- The exercise:
Extract the lines from the start through the line that holds "vs.use_curve_mapping = False", both included, omitting all images.

═════ Data section ═════

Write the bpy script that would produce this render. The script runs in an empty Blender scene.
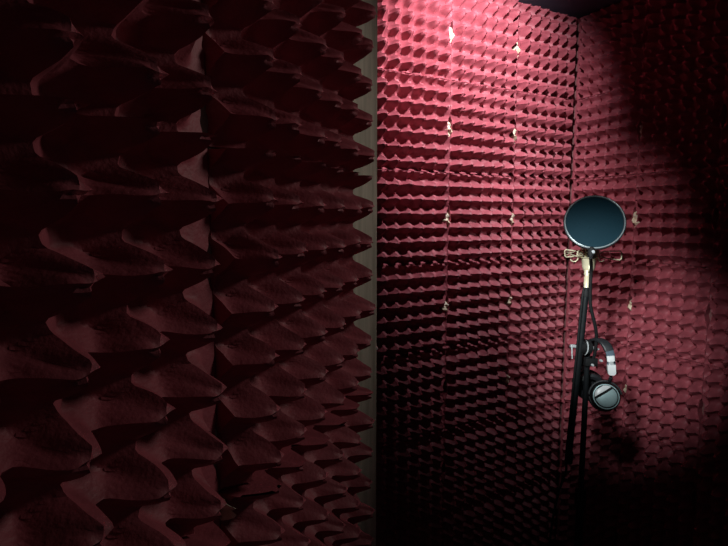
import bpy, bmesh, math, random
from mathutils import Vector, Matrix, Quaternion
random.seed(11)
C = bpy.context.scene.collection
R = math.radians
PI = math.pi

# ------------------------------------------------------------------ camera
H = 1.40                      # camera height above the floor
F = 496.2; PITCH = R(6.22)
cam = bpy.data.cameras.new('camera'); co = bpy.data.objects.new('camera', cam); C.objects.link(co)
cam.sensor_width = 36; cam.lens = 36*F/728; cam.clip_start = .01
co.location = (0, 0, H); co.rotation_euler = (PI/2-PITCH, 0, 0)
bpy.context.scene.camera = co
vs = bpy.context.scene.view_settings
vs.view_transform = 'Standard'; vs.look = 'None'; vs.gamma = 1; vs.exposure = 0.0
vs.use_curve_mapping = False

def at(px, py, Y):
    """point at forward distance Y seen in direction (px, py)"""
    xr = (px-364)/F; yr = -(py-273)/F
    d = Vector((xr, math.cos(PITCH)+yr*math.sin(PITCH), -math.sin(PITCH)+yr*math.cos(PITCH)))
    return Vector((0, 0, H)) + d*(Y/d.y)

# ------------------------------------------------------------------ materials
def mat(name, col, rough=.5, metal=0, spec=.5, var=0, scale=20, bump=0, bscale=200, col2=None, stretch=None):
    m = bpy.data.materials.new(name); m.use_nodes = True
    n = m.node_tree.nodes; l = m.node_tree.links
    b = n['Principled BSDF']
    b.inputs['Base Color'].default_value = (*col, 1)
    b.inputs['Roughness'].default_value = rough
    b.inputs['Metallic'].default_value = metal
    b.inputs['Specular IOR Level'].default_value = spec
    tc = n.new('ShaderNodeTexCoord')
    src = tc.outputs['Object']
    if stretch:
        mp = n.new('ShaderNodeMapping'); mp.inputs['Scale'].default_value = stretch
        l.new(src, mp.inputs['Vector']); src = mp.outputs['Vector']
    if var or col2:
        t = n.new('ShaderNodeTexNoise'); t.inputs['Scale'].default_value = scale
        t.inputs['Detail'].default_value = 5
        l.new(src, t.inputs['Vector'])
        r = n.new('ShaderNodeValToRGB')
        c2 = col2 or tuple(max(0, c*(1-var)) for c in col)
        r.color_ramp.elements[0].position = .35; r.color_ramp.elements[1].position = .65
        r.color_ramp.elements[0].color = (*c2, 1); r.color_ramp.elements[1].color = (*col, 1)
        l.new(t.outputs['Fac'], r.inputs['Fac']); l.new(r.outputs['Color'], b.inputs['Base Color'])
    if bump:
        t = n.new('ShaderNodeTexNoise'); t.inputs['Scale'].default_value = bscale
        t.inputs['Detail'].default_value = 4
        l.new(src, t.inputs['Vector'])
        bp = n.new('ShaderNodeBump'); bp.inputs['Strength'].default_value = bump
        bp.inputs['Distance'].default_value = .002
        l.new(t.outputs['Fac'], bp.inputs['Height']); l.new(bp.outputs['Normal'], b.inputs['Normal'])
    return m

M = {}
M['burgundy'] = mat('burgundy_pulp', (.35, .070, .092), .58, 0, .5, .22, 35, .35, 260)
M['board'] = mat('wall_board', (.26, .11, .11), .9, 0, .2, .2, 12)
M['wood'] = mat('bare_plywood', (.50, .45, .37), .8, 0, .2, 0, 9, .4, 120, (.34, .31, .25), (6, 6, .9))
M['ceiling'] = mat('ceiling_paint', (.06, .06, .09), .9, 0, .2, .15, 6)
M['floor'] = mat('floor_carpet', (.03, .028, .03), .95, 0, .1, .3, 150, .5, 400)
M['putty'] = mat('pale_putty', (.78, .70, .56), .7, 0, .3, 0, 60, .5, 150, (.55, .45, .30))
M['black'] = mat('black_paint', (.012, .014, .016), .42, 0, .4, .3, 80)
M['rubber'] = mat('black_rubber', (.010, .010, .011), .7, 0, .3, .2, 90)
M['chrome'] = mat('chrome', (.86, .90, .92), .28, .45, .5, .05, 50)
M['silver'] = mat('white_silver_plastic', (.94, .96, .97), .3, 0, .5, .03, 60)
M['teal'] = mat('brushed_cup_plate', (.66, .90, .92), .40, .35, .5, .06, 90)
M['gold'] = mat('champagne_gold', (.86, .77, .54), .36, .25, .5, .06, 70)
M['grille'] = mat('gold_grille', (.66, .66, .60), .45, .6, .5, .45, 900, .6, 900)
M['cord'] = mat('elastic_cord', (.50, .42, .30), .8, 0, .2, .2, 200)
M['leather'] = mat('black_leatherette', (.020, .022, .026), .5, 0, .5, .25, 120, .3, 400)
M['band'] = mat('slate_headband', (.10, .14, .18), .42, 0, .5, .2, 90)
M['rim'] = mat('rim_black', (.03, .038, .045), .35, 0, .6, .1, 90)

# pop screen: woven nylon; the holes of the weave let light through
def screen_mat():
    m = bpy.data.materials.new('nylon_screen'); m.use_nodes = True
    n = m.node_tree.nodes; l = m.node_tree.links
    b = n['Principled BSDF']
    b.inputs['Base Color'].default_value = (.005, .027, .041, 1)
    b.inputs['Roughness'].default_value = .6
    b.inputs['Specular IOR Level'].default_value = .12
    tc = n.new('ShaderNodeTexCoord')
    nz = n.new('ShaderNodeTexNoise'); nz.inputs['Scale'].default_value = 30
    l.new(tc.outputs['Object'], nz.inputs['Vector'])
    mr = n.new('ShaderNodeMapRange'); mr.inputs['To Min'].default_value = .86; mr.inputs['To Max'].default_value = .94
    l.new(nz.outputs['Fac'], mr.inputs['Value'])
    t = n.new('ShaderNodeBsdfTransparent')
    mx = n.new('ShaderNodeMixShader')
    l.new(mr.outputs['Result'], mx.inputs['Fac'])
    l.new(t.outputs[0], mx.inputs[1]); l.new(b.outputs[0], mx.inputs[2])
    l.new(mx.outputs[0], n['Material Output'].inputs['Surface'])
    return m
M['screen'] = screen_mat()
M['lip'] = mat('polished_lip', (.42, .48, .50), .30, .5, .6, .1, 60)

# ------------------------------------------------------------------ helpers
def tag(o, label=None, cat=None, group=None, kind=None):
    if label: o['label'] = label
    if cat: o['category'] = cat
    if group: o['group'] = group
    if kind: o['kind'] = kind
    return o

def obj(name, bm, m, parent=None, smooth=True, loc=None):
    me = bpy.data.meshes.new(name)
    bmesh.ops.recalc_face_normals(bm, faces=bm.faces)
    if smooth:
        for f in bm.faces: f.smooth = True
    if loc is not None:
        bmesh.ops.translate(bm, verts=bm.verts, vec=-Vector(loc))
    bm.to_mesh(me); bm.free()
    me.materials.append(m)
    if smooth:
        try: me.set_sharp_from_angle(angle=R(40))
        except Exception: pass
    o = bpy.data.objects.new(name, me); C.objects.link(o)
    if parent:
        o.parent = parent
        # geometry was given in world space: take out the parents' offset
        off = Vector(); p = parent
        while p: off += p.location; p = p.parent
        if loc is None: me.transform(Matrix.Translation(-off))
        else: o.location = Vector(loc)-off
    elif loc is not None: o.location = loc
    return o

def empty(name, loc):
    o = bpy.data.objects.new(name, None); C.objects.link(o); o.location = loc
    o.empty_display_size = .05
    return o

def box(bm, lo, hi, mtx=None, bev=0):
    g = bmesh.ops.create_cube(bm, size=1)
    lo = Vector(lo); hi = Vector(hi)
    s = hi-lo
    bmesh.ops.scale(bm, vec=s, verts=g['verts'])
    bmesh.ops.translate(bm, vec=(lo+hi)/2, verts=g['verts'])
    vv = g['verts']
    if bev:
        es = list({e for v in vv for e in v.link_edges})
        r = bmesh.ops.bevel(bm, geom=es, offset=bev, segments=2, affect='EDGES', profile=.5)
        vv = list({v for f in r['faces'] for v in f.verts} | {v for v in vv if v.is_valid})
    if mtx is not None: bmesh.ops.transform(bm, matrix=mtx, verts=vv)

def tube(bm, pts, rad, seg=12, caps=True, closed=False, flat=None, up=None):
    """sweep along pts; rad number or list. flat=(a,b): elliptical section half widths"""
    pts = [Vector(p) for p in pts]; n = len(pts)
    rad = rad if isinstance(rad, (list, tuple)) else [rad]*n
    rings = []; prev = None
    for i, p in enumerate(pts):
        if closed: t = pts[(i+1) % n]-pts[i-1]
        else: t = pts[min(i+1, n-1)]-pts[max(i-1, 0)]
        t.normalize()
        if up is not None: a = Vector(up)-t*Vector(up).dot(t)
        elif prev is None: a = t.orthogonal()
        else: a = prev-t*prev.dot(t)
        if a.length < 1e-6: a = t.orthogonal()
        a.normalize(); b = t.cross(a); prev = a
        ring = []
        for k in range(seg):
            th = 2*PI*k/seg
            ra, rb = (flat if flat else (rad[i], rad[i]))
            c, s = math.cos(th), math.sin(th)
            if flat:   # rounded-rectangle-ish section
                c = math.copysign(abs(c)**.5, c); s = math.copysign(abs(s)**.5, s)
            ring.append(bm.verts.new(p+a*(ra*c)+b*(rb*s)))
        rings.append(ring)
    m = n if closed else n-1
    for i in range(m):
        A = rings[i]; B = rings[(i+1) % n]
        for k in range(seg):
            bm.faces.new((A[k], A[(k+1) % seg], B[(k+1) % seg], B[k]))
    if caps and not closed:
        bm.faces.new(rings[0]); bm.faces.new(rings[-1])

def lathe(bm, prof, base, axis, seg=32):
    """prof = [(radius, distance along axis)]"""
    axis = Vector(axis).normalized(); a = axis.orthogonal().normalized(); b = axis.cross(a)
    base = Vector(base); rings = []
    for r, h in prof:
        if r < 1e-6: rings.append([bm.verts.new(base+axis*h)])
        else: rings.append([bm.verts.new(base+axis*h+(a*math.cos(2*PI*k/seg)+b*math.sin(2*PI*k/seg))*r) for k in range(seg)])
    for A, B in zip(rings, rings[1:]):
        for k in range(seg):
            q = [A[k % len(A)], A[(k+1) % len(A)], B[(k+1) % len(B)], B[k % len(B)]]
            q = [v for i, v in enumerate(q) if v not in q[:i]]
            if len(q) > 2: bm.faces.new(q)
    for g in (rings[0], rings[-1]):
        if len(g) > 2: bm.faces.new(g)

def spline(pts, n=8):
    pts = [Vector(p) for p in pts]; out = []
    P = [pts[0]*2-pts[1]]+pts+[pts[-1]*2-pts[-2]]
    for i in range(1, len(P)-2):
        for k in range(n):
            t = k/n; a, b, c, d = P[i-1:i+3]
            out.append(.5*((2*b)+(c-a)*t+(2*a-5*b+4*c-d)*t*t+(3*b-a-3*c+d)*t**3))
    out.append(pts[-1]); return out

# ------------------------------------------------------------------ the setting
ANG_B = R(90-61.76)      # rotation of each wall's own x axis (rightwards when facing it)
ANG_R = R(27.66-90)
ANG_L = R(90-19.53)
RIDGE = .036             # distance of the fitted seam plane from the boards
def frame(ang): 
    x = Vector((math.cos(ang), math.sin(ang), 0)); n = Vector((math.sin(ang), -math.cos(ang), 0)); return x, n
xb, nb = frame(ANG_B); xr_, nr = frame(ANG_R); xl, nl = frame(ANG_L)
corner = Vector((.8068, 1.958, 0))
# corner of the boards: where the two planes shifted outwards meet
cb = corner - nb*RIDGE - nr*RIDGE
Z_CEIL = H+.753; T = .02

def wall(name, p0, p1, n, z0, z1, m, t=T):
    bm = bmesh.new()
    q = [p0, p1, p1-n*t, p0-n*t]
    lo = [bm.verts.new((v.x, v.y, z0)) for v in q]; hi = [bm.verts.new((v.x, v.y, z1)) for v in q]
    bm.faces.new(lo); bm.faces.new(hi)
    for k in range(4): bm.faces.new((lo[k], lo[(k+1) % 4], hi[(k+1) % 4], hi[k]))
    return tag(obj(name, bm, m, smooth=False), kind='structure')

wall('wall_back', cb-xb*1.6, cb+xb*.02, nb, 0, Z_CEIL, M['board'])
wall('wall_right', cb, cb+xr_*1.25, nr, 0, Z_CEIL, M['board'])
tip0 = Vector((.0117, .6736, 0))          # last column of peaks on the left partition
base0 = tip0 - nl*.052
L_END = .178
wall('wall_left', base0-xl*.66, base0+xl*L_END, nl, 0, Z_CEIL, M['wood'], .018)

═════

- Task response:
Write the bpy script that would produce this render. The script runs in an empty Blender scene.
import bpy, bmesh, math, random
from mathutils import Vector, Matrix, Quaternion
random.seed(11)
C = bpy.context.scene.collection
R = math.radians
PI = math.pi

# ------------------------------------------------------------------ camera
H = 1.40                      # camera height above the floor
F = 496.2; PITCH = R(6.22)
cam = bpy.data.cameras.new('camera'); co = bpy.data.objects.new('camera', cam); C.objects.link(co)
cam.sensor_width = 36; cam.lens = 36*F/728; cam.clip_start = .01
co.location = (0, 0, H); co.rotation_euler = (PI/2-PITCH, 0, 0)
bpy.context.scene.camera = co
vs = bpy.context.scene.view_settings
vs.view_transform = 'Standard'; vs.look = 'None'; vs.gamma = 1; vs.exposure = 0.0
vs.use_curve_mapping = False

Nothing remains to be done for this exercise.